In Berkshire, Buckinghamshire and Oxfordshire, we have three species of deer to consider in relation to woods – the native roe deer and the introduced fallow and (Reeve’s) muntjac. All three are species that live in woods, but each has a different impact.

Bramble with browse line and wisps below

Bramble with deer browse line and wisps below. Photo by Andy Coulson-Phillips

Roe and muntjac are mostly solitary, holding loose territories all year round within the woods, whereas fallow are herd animals, roving around large habitat patches, so that they might not re-visit an individual woodland for many months. Roe and fallow browse woody vegetation, leaves, growing twigs and saplings (large herds of fallow can eat a lot!); muntjac are smaller and take more soft vegetation, leaves and ground flora species such as bluebells, sedges, and ferns. 

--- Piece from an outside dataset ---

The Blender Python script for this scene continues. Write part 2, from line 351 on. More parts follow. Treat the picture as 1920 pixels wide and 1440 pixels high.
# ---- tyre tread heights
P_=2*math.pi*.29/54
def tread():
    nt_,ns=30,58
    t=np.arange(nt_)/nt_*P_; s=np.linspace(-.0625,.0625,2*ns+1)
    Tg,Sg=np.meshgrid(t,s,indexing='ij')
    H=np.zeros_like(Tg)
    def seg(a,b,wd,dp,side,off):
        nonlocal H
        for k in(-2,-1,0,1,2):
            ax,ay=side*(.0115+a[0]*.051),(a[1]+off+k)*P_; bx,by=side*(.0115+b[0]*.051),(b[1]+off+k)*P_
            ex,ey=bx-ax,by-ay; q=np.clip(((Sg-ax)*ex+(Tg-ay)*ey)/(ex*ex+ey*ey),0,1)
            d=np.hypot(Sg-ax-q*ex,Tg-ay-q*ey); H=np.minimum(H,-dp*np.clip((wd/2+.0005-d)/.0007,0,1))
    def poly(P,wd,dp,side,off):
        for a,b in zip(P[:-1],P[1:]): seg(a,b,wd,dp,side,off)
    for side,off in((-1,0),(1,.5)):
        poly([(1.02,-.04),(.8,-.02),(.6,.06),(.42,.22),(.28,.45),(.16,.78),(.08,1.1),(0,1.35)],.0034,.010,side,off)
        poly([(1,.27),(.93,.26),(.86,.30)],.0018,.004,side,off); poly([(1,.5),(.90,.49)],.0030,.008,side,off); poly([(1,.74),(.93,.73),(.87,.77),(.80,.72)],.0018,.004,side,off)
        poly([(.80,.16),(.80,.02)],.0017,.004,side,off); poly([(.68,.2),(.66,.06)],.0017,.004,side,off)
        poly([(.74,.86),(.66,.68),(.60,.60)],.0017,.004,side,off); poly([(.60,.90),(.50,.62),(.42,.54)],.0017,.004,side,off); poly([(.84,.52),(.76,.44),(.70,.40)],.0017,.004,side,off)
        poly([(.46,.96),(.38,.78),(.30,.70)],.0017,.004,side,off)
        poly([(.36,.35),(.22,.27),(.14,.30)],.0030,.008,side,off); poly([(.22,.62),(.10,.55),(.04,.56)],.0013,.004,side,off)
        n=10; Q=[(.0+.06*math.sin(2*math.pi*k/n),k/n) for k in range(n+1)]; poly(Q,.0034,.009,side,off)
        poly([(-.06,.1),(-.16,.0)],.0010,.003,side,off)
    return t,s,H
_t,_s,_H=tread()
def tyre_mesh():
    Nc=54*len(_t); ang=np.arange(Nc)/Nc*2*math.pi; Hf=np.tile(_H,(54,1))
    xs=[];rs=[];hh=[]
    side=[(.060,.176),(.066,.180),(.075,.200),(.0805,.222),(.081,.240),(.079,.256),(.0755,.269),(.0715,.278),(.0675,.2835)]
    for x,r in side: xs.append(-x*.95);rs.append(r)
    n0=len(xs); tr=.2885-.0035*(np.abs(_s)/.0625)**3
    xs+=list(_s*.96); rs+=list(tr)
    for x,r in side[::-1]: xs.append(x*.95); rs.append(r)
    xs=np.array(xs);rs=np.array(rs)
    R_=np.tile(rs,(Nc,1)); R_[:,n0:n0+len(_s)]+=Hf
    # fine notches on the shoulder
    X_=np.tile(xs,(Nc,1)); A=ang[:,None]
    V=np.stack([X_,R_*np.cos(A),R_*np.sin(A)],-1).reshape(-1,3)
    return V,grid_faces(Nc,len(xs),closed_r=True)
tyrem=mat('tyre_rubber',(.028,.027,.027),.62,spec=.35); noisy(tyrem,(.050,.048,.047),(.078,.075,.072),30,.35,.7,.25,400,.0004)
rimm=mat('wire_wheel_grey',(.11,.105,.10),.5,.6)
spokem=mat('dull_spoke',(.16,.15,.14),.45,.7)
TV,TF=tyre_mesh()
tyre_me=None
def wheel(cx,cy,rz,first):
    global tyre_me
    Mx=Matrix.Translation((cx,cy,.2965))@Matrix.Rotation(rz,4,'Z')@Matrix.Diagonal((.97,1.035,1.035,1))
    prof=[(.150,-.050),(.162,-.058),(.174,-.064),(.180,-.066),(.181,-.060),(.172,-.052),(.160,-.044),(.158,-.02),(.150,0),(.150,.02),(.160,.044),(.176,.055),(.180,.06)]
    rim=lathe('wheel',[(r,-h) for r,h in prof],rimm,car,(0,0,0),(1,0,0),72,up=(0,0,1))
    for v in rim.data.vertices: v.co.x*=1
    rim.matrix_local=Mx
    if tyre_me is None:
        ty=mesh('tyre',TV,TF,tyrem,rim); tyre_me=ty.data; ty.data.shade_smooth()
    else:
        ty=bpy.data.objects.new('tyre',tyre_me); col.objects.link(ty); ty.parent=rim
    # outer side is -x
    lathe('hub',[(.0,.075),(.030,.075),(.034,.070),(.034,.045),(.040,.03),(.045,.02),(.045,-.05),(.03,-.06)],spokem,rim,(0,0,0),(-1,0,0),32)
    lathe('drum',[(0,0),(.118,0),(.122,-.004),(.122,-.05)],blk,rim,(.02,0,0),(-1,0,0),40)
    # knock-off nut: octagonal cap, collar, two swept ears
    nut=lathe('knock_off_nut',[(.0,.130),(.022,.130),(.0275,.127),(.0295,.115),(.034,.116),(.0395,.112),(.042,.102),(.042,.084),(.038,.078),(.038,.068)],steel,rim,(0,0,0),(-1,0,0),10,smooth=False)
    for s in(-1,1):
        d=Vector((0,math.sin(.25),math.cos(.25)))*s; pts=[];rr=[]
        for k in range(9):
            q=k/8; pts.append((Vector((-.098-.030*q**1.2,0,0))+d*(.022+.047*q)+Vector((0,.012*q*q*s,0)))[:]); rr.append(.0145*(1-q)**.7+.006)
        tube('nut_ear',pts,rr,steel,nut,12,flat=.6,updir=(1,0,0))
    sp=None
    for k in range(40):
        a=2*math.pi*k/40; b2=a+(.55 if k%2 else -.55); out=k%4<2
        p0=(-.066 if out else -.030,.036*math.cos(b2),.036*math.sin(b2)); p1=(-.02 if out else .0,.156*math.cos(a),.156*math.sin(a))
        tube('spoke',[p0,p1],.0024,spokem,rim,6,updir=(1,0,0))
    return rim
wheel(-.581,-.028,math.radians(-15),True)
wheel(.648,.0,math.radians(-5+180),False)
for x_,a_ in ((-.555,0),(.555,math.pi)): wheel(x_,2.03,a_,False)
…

The collective impact can be a reduction in ground flora abundance and diversity; a reduction in the density and productivity of the undestorey – giving rise to an “opening up” of the wood; and in the longer-term, a lack of replacement young trees jeopardising the future of the wood itself. All of which has consequences for the whole spectrum of woodland wildlife.   

Within the land management team, we routinely monitor the condition of the woods, looking at health, structure and diversity, as well as key species including birds, butterflies, bats and dormice, but a big part of the survey programme is the deer impact and activity assessment.  

We follow a methodology, developed by the Deer Initiative to get a balanced picture of the effect of the deer present. We survey in early spring so that there is good visibility of the ground and the ground layer of vegetation. The survey requires us to follow a set route through representative areas of the wood covering different blocks and variations in habitats.

On the route we record any deer seen (or if barking is heard for muntjac), but usually the more obvious signs are footprints, “slots” – parallel elongated tear-drop impressions; trackways, “racks” snaking across the woodland floor; and piles of dung. There may also be flattened, cleared “couches”, where deer lay-up; or scrapes in the soil and leaf litter, and frayed bark at the base of young trees – although badgers do both of these too, so the presence of hairs that kink, rather than coil when bent, is a good clue that deer are responsible.

We also look at what and how much has been nibbled, which species of ground flora (deer have their likes and dislikes), the number of shoots on hazel coppice, the presence of tree seedlings, and the effect on bramble and ivy, which are two favourite foods. Ivy leaves starting at about 1.5m up a tree trunk, or bramble with bare stems below a similar height are a sure sign of deer. If many deer are present, there may be almost no bramble present at all.

Old dead hedge protecting successful coppice regeneration

An old dead hedge protecting successful coppice regeneration. Photo by Andy Coulson-Phillips

With all monitoring, the aim is to feed back into site management to make best use of our resources to get good outcomes for wildlife. The results of the deer impact surveys lead to decisions about if and how to protect new planting or coppice coupes. Where re-stocking is required after ash dieback works, the survey results may make the difference between allowing natural regeneration, or the taking the decision to plant and protect new trees.

Volunteers have been busy protecting newly coppiced hazel, with tall dead hedges made from the left-over brash, to allow new shoots to explode from the stools and reach a height above deer mouths, before they naturally decay and rot back into the woodland soils. This example is from Moor Copse, but similar work takes place at our other superb woodland reserves including Rushbeds Wood, Little Linford Wood and Warburg Nature Reserve.

At smaller scales individual stumps can be protected by building brash baskets or erecting temporary fencing cages, but in some cases whole woodland blocks are deer fenced for a longer-term solution.